Yesterday, the US Congress Antitrust Subcommittee grilled Sundar Pichai, CEO of Alphabet, Google’s parent company, about how the search engine operated.

The Chairman of the Antitrust Subcommittee Representative David Cicilline accused Google of taking content from other websites and displaying it on their own search engine pages, thereby keeping users on their own pages, enabling them to make more money from advertising.

This is an issue that the Australian Competition and Consumer Commission is looking into this same issue, seeking to establish a mandatory code that would force tech giants Google and Facebook to pay local media companies for content they use on their pages.
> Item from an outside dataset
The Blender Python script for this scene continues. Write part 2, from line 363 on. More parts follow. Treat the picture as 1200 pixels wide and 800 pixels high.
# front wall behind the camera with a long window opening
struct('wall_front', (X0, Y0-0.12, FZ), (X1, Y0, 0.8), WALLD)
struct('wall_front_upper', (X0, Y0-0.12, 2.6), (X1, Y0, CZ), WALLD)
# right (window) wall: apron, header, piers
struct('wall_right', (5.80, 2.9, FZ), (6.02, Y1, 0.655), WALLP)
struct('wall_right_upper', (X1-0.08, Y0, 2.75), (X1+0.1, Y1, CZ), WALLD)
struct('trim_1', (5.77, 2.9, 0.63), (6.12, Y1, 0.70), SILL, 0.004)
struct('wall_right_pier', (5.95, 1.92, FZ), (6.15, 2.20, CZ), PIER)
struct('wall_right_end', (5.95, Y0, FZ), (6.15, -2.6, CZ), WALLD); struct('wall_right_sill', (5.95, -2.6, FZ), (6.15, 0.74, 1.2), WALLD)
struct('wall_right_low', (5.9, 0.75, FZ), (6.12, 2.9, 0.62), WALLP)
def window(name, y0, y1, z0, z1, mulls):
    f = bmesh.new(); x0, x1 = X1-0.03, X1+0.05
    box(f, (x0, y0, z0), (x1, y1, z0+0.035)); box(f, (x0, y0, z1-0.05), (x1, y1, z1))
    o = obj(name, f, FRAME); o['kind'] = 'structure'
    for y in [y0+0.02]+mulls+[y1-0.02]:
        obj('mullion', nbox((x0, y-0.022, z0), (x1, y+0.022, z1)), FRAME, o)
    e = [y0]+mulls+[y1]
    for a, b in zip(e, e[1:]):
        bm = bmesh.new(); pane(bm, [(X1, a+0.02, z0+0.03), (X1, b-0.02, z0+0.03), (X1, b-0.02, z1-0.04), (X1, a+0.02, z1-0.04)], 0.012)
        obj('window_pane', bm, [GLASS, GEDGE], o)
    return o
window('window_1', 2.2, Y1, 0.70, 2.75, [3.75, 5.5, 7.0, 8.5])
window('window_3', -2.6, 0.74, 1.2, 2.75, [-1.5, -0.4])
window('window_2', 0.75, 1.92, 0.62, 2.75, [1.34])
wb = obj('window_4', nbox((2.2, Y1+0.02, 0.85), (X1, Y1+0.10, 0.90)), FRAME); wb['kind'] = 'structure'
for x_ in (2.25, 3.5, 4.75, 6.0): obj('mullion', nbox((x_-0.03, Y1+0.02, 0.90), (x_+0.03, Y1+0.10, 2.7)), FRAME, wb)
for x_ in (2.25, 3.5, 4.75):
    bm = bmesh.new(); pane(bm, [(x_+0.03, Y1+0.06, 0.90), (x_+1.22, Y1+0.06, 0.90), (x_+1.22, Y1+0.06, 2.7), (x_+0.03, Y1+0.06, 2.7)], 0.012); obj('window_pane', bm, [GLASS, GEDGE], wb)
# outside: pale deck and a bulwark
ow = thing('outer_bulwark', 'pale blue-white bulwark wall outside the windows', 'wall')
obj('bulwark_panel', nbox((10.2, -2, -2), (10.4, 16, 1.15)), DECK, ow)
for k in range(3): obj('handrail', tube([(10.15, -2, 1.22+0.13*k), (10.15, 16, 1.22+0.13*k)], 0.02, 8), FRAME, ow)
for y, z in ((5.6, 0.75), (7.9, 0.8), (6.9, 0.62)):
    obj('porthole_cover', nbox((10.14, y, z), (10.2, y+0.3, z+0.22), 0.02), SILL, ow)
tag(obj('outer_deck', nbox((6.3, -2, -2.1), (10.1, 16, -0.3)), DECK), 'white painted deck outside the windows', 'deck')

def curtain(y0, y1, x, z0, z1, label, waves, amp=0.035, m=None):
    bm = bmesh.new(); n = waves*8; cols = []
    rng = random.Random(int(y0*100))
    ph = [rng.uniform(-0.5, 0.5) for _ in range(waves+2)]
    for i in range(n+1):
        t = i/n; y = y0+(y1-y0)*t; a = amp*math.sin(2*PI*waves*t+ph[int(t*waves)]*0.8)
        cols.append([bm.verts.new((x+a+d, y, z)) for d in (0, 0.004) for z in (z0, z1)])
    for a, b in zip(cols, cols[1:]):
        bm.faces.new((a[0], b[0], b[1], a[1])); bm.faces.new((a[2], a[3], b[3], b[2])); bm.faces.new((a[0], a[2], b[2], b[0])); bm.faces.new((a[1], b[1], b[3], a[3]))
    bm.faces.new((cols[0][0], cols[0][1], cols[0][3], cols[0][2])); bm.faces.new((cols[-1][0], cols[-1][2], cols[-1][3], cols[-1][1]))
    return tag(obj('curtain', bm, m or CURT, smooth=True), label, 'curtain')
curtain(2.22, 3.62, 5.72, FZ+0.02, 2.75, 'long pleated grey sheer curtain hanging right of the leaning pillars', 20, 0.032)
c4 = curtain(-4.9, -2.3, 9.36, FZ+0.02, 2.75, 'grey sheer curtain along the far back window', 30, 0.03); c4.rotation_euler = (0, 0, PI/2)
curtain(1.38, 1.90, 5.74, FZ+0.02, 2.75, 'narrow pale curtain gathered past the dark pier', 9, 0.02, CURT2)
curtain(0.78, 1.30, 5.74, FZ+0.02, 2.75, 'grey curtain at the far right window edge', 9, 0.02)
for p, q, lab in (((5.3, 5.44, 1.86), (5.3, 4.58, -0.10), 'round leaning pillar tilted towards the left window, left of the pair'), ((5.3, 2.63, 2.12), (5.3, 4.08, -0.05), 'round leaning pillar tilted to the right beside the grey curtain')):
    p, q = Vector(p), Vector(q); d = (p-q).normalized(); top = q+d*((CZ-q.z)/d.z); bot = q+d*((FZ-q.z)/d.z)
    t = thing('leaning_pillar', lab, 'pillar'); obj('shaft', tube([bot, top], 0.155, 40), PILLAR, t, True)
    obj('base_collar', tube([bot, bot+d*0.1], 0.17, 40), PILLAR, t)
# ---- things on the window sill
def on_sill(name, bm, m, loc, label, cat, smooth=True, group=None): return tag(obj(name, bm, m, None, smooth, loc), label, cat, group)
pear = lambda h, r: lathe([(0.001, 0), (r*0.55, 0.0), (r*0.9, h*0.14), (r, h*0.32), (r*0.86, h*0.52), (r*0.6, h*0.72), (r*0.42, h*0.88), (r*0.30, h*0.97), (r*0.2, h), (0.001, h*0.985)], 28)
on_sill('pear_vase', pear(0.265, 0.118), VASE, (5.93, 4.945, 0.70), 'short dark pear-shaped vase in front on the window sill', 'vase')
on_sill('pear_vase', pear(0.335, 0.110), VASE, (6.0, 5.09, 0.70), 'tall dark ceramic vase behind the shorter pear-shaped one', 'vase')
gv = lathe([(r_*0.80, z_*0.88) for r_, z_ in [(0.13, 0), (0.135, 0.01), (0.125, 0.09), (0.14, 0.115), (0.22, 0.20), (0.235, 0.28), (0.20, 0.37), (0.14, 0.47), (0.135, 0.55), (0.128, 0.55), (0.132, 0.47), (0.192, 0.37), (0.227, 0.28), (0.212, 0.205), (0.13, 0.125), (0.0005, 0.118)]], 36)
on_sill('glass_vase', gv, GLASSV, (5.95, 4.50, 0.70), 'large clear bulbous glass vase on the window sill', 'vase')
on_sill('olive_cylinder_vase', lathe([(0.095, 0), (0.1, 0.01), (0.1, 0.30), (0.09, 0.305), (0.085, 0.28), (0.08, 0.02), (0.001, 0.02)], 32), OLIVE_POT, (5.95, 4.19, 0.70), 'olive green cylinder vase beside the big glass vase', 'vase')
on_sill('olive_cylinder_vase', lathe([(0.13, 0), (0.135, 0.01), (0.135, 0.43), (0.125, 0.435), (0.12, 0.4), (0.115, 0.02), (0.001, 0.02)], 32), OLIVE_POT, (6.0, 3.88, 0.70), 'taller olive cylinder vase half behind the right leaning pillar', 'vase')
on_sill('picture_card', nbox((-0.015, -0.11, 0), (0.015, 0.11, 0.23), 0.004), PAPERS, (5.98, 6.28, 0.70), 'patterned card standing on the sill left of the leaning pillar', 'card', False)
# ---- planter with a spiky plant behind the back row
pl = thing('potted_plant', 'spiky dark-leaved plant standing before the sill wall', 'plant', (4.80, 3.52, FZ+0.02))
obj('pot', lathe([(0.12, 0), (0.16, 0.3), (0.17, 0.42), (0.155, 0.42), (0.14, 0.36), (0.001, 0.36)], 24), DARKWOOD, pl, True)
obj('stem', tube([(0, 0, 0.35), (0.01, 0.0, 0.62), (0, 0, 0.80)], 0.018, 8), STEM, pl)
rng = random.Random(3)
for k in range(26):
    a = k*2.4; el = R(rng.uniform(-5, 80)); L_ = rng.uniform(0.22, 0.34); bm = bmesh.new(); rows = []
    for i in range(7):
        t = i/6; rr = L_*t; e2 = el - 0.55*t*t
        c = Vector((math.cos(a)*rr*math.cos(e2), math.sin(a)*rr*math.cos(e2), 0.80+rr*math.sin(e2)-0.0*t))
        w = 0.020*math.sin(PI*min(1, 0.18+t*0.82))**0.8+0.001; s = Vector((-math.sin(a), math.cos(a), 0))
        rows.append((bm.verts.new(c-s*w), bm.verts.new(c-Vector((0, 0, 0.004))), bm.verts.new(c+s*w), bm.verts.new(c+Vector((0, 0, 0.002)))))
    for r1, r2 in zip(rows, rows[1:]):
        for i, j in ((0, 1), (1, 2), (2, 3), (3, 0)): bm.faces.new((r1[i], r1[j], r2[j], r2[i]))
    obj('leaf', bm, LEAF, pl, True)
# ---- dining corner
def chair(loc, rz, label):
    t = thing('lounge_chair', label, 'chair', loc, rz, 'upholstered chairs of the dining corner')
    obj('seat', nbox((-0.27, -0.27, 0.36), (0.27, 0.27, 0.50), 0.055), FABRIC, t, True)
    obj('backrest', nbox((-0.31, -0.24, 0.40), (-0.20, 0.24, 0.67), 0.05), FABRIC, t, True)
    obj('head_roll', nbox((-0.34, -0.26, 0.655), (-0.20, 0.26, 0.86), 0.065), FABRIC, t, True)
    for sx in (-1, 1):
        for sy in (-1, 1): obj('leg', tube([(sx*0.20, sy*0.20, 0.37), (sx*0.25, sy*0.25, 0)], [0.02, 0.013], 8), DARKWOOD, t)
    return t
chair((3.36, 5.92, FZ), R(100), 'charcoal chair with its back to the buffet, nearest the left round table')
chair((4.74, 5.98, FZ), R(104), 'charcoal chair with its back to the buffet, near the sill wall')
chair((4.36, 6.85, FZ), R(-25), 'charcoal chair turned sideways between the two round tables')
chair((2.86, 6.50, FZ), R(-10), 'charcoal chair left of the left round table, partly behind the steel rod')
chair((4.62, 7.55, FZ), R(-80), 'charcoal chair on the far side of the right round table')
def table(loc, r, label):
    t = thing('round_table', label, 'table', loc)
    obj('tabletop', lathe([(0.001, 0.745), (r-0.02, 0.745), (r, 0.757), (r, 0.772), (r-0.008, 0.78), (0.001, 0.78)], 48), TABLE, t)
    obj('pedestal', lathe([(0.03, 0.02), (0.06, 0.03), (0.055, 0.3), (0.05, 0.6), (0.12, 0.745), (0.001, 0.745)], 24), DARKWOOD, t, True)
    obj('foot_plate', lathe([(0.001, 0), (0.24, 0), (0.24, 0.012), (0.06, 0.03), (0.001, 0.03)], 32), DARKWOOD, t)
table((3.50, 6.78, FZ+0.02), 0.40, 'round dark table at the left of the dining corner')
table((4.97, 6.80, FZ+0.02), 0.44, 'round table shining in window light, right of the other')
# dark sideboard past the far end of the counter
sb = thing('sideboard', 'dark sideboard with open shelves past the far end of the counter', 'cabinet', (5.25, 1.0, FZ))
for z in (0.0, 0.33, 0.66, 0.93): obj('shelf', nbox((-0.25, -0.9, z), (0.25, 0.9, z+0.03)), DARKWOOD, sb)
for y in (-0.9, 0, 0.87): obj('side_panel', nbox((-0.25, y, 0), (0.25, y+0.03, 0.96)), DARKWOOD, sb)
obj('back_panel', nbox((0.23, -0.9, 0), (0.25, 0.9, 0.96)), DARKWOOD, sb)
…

“The evidence seems very clear to me, as Google became the gateway to the internet, it began to abuse its power and use its surveillance over the web traffic to identify competitive threats and crush them,” Cicillne said.

“Our documents show that Google evolved from a turnstile to the rest of the web to a walled garden that increasingly keeps users within its sights.”

Pichai rejected this notion, stating that the tech giant actually supports 1.4 million small businesses.

The US Department of Justice is expected to announce a case against Google for alleged antitrust violation in online advertising soon.

In yesterday’s hearing Pichai also gave rich detail on his own personal story to strengthen his case, telling the committee about how he did not have access to a computer as a child in India, highlighting the tools that Google provides for free to users across the globe.

Pichai also faced hostility from Republican members, such as Representative Jim Jordan of Ohio, who asked Pichai whether Google would use its features to help Democratic Presidential Nominee Joe Biden in the Presidential race.